A Washington si temono soprattutto due cose. La prima è che la linea emersa dal documento non risolva il problema centrale da cui il conflitto è scaturito. La Rice aveva espresso più volte, nei colloqui e nelle dichiarazioni pubbliche, la convinzione che una formula insoddisfacente possa lasciare aperta la porta a un bis «in pochi anni, in pochi mesi o in pochi giorni», ma non è riuscita a costruire una maggioranza a questo scopo. Il secondo allarme è che gli hezbollah, se non usciranno militarmente eliminati dal Libano nei mesi a venire anche ad opera della Forza internazionale raccomandata dall’Onu, possano riprendersi e mettere a frutto quello che in America si riconosce essere stato un loro successo politico: il saper reggere molto più a lungo del previsto alla «macchina da guerra israeliana», che aveva abituato tutti a condurre vittoriose guerre-lampo.
Particolarmente angosciose sono le «immagini statistiche» degli ultimi due giorni di «guerra ufficiale», con il massimo di perdite fra i soldati di Israele e il massimo di missili lanciati dagli hezbollah in quella che potrebbe essere stata la girandola finale. In questo modo Nasrallah potrà, si teme, trarre aumentato prestigio nel mondo arabo dalla sopravvivenza della sua organizzazione e indirettamente rafforzare il ruolo di leadership cui l’Iran aspira nel Medio Oriente. La guerra nel Libano è stata anche, a Washington certo non lo si dimentica, una guerra per interposta persona fra l’America e l’Iran, parte integrante di un conflitto più ampio al cui centro sta il riarmo nucleare di Teheran.

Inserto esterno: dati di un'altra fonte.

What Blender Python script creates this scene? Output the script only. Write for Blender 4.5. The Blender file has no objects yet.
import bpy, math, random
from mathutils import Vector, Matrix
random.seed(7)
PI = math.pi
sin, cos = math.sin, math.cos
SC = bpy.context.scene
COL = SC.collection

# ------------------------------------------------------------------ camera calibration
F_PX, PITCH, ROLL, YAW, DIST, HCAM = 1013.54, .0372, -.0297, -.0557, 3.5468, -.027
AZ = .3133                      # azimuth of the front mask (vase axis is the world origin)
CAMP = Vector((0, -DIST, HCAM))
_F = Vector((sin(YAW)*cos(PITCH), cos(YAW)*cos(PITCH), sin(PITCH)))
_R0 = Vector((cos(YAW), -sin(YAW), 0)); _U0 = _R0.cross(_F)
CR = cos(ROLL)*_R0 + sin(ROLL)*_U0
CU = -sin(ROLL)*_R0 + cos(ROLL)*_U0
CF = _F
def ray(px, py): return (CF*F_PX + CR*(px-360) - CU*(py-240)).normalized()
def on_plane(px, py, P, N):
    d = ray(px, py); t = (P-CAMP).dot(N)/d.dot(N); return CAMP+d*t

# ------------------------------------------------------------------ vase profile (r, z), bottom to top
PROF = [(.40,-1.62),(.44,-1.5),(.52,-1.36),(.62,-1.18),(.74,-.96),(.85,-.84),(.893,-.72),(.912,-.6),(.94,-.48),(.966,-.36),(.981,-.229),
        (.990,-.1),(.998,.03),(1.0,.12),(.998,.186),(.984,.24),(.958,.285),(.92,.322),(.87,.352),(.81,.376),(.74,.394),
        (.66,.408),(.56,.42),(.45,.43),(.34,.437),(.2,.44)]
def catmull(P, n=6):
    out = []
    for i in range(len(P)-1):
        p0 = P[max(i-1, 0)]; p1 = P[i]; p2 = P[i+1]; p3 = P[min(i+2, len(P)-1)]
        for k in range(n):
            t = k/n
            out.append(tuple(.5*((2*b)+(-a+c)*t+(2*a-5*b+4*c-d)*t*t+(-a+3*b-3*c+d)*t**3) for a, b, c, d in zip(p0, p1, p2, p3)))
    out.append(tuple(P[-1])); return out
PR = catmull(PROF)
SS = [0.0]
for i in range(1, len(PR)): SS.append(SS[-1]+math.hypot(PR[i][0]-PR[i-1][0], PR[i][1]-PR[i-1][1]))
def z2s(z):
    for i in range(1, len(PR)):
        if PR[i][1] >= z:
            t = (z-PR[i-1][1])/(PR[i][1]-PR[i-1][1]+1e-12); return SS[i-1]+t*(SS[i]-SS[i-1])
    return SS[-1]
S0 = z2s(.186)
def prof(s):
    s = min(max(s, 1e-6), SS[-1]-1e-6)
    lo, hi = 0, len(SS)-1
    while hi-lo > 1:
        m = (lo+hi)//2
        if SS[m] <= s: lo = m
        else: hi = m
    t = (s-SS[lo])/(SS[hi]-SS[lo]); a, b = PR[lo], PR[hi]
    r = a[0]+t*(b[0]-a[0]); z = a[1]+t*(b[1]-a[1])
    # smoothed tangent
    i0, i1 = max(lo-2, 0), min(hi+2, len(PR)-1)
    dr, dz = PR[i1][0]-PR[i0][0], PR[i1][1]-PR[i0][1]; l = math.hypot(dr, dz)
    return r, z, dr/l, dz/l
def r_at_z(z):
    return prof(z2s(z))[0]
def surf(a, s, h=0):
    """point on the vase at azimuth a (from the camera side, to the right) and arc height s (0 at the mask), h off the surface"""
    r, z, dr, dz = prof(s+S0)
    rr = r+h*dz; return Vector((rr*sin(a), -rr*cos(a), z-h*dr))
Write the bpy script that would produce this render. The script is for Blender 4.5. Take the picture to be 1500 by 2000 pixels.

Uno scontro diretto non pare imminente. L’amministrazione Bush potrà, come molti indizi lasciano credere, rivolgere la propria «attenzione» più immediata alla Siria. I rapporti tra Washington e Damasco si vanno continuamente deteriorando, anche se non sono chiare le intenzioni del dittatore Assad Jr.

La Siria potrebbe, sia pure «contronatura» entrare a far parte di un’alleanza a guida degli ayatollah sciiti, il cui prestigio risulterà probabilmente accresciuto dalla impressione di solidità militare lasciata dai loro clienti di Hezbollah.